Shell Effects in the First Sound Velocity of an Ultracold Fermi Gas

TL;DR

This paper predicts that the first sound velocity in an ultracold Fermi gas confined in a microtube exhibits shell effects, with velocity jumps occurring as the system transitions from one to three dimensions, which can be observed experimentally.

Contribution

It introduces the concept of shell effects in the first sound velocity of a confined ultracold Fermi gas during dimensional crossover.

Findings

First-sound velocity depends strongly on system dimensionality.

Shell effects cause jumps in sound velocity during dimensional crossover.

Experimental feasibility with 40K atoms is discussed.

Abstract

We investigate the first sound of a normal dilute and ultracold two-component Fermi gas in a harmonic microtube, i.e. a cylinder with harmonic transverse radial confinement in the length-scale of microns.

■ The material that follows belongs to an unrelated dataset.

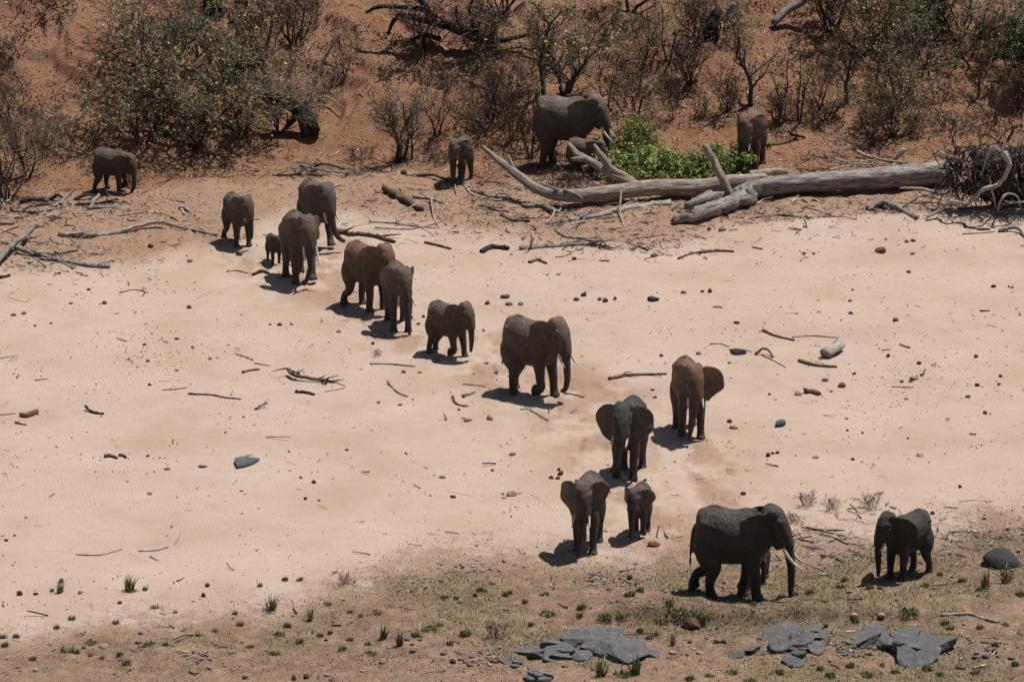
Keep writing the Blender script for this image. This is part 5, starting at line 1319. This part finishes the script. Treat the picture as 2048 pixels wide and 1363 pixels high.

We show that the velocity of the sound that propagates along the axial direction strongly depends on the dimensionality of the system. In particular, we predict that the first-sound velocity display shell effects: by increasing the density, that is by inducing the crossover from one-dimension to three-dimensions, the first-sound velocity shows jumps in correspondence with the filling of harmonic modes. The experimental achievability of these effects is discussed by considering 40K atoms.